What have we learned from these studies about the workings of System 2? One conclusion, which is not new, is that System 2 is not impressively alert. The undergraduates and graduate students who participated in our thastudies of the conjunction fallacy certainly “knew” the logic of Venn diagrams, but they did not apply it reliably even when all the relevant information was laid out in front of them. System 2 must detect a clue to the relevance of the logical rule before it can apply it. The absurdity of the less-is-more pattern was obvious in Hsee’s dinnerware study and was easily recognized in the “how many?” representation, but it was not apparent to the thousands of people who have committed the conjunction fallacy in the original Linda problem and in others like it.

The laziness of System 2 is probably involved. If their next vacation had depended on it, and if they had been given indefinite time and told to follow logic and not to answer until they were sure of their answer, I believe that most of our subjects would have avoided the conjunction fallacy. However, their vacation did not depend on a correct answer; they spent very little time on it, and were content to answer as if they had only been “asked for their opinion.” The laziness of System 2 is an important fact of life, and the observation that representativeness can block the application of an obvious logical rule is also of some interest.
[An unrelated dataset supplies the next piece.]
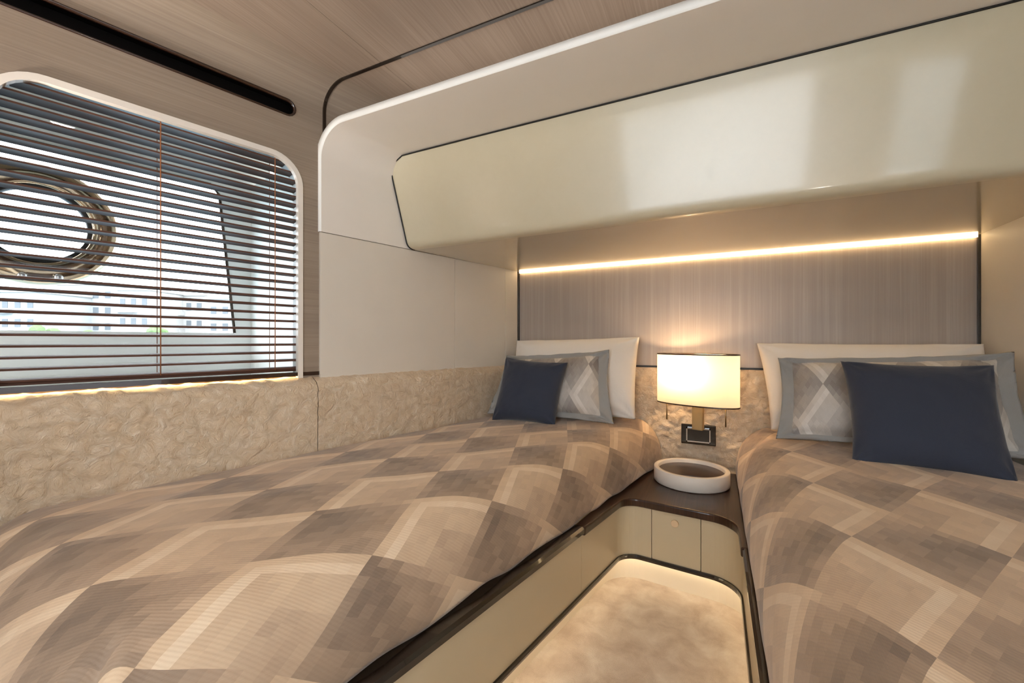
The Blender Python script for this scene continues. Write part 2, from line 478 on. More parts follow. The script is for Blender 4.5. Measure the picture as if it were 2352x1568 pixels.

Amos and I believed that the blatant violations of the logic of probability that we had observed in transparent problems were interesting and worth reporting to our colleagues. We also believed that the results strengthened our argument about the power of judgment heuristics, and that they would persuade doubters. And in this we were quite wrong.

Since Linda first appeared in print, almost 300 articles in which conjunction fallacy is prominently mentioned have appeared in the scholarly literature. The within subject condition was the sole focus of attention. Much of the subsequent research built on what we had done, but the conjunction fallacy was also a magnet for criticisms of our approach to judgment and a number of experimenters have used various combinations of instructions and hints to weaken or eliminate the effect. Some of these studies replicated or extended our own attempts to eliminate the conjunction fallacy. No one has challenged the validity of the results in the single evaluation condition which we considered the critical evidence for heuristics, but the salience of this evidence has been diminished by the intense focus on the conjunction fallacy.

The net effect of the Linda problem has been to increase the visibility of our work to the general public and to put a slight dent in the credibility of our approach has seen by scholars in the field. We had not anticipated that Linda would be the focus of controversy, but in hindsight it is unsurprising. It was of course entirely legitimate for critics to question the robustness of the conjunction fallacy we have reported. Given the almost ideological nature of the debate, it was also natural that critics would argue that their success in weakening the fallacy discredited our whole approach, with its emphasis on errors of judgment. It was equally natural that we would find the argument utterly unconvincing. And that we would point out that the strongest evidence for our position had not been addressed. This is how intractable debates are born and developd, even in the sciences.

Some years ago I had a friendly conversation with Ralph Hertwig, a persistent critic of the Linda problem, with whom I had collaborated in a vain attempt to settle our differences. I asked him why he and others had chosen to focus exclusively on the conjunction fallacy, rather than on other findings that provided stronger support for our position. He smiled as he answered, “It was more interesting,” adding that the Linda problem had attracted so much attention that we had no reason to complain.

Speaking of Less is More

“They constructed a very complicated scenario and insisted on calling it highly probable. It is not—it is only a plausible story.”

“They added a cheap gift to the expensive product, and made the whole deal less attractive. Less is more in this case.”

He looked at the case in isolation, single evaluation. System 1 dominated his response. If he had considered a comparison system 2 would have had a chance to get it right.

“In most situations, a direct comparison makes people more careful and more logical. But not always. Sometimes intuition beats logic even when the correct answer stares you in the face.”